- OBJECTIVE
Write out the material below again, unchanged.

# STORED DATA start

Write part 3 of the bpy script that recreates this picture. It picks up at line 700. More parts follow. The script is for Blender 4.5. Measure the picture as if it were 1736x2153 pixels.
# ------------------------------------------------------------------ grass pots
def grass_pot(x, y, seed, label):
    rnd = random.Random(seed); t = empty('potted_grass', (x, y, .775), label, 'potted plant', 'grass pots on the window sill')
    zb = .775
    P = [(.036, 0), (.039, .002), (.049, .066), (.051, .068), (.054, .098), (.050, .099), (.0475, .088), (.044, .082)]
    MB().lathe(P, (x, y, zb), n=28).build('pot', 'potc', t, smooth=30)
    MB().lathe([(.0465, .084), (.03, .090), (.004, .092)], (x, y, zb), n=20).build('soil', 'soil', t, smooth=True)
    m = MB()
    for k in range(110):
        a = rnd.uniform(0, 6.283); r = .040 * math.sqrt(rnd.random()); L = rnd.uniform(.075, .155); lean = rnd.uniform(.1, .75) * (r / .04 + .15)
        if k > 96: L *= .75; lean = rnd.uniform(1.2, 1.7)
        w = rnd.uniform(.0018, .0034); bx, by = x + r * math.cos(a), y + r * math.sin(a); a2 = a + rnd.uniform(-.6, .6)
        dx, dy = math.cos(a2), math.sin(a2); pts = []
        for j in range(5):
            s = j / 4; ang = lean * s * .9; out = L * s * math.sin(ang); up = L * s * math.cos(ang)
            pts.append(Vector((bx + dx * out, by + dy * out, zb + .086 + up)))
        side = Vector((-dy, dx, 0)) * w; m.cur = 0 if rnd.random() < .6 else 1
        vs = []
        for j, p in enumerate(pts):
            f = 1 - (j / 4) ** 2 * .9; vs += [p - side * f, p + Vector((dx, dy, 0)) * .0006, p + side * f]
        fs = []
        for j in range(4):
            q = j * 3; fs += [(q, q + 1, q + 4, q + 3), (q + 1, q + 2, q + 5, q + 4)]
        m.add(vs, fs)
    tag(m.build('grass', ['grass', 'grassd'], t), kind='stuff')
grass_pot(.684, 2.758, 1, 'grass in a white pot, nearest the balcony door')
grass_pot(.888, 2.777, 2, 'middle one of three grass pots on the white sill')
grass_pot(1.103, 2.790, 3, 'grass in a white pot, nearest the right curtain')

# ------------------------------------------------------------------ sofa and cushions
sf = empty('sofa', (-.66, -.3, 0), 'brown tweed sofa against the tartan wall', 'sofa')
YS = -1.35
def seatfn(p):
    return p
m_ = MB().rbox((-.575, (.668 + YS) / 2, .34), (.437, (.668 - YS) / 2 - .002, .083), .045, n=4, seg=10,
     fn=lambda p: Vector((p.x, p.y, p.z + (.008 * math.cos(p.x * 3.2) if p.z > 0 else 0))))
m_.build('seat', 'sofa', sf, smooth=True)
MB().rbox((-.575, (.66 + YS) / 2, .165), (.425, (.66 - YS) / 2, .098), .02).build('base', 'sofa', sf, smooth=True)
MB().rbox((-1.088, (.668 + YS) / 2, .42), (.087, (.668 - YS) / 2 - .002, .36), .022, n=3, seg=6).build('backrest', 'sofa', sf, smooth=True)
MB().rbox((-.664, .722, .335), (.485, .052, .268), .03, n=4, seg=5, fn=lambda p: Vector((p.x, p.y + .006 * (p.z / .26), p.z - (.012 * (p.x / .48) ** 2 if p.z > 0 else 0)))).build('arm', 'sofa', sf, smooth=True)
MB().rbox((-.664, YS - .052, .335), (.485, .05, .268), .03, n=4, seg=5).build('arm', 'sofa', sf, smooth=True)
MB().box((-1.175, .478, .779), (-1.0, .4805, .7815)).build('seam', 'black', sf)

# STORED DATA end

- EXERCISE RESULT
Write part 3 of the bpy script that recreates this picture. It picks up at line 700. More parts follow. The script is for Blender 4.5. Measure the picture as if it were 1736x2153 pixels.
# ------------------------------------------------------------------ grass pots
def grass_pot(x, y, seed, label):
    rnd = random.Random(seed); t = empty('potted_grass', (x, y, .775), label, 'potted plant', 'grass pots on the window sill')
    zb = .775
    P = [(.036, 0), (.039, .002), (.049, .066), (.051, .068), (.054, .098), (.050, .099), (.0475, .088), (.044, .082)]
    MB().lathe(P, (x, y, zb), n=28).build('pot', 'potc', t, smooth=30)
    MB().lathe([(.0465, .084), (.03, .090), (.004, .092)], (x, y, zb), n=20).build('soil', 'soil', t, smooth=True)
    m = MB()
    for k in range(110):
        a = rnd.uniform(0, 6.283); r = .040 * math.sqrt(rnd.random()); L = rnd.uniform(.075, .155); lean = rnd.uniform(.1, .75) * (r / .04 + .15)
        if k > 96: L *= .75; lean = rnd.uniform(1.2, 1.7)
        w = rnd.uniform(.0018, .0034); bx, by = x + r * math.cos(a), y + r * math.sin(a); a2 = a + rnd.uniform(-.6, .6)
        dx, dy = math.cos(a2), math.sin(a2); pts = []
        for j in range(5):
            s = j / 4; ang = lean * s * .9; out = L * s * math.sin(ang); up = L * s * math.cos(ang)
            pts.append(Vector((bx + dx * out, by + dy * out, zb + .086 + up)))
        side = Vector((-dy, dx, 0)) * w; m.cur = 0 if rnd.random() < .6 else 1
        vs = []
        for j, p in enumerate(pts):
            f = 1 - (j / 4) ** 2 * .9; vs += [p - side * f, p + Vector((dx, dy, 0)) * .0006, p + side * f]
        fs = []
        for j in range(4):
            q = j * 3; fs += [(q, q + 1, q + 4, q + 3), (q + 1, q + 2, q + 5, q + 4)]
        m.add(vs, fs)
    tag(m.build('grass', ['grass', 'grassd'], t), kind='stuff')
grass_pot(.684, 2.758, 1, 'grass in a white pot, nearest the balcony door')
grass_pot(.888, 2.777, 2, 'middle one of three grass pots on the white sill')
grass_pot(1.103, 2.790, 3, 'grass in a white pot, nearest the right curtain')

# ------------------------------------------------------------------ sofa and cushions
sf = empty('sofa', (-.66, -.3, 0), 'brown tweed sofa against the tartan wall', 'sofa')
YS = -1.35
def seatfn(p):
    return p
m_ = MB().rbox((-.575, (.668 + YS) / 2, .34), (.437, (.668 - YS) / 2 - .002, .083), .045, n=4, seg=10,
     fn=lambda p: Vector((p.x, p.y, p.z + (.008 * math.cos(p.x * 3.2) if p.z > 0 else 0))))
m_.build('seat', 'sofa', sf, smooth=True)
MB().rbox((-.575, (.66 + YS) / 2, .165), (.425, (.66 - YS) / 2, .098), .02).build('base', 'sofa', sf, smooth=True)
MB().rbox((-1.088, (.668 + YS) / 2, .42), (.087, (.668 - YS) / 2 - .002, .36), .022, n=3, seg=6).build('backrest', 'sofa', sf, smooth=True)
MB().rbox((-.664, .722, .335), (.485, .052, .268), .03, n=4, seg=5, fn=lambda p: Vector((p.x, p.y + .006 * (p.z / .26), p.z - (.012 * (p.x / .48) ** 2 if p.z > 0 else 0)))).build('arm', 'sofa', sf, smooth=True)
MB().rbox((-.664, YS - .052, .335), (.485, .05, .268), .03, n=4, seg=5).build('arm', 'sofa', sf, smooth=True)
MB().box((-1.175, .478, .779), (-1.0, .4805, .7815)).build('seam', 'black', sf)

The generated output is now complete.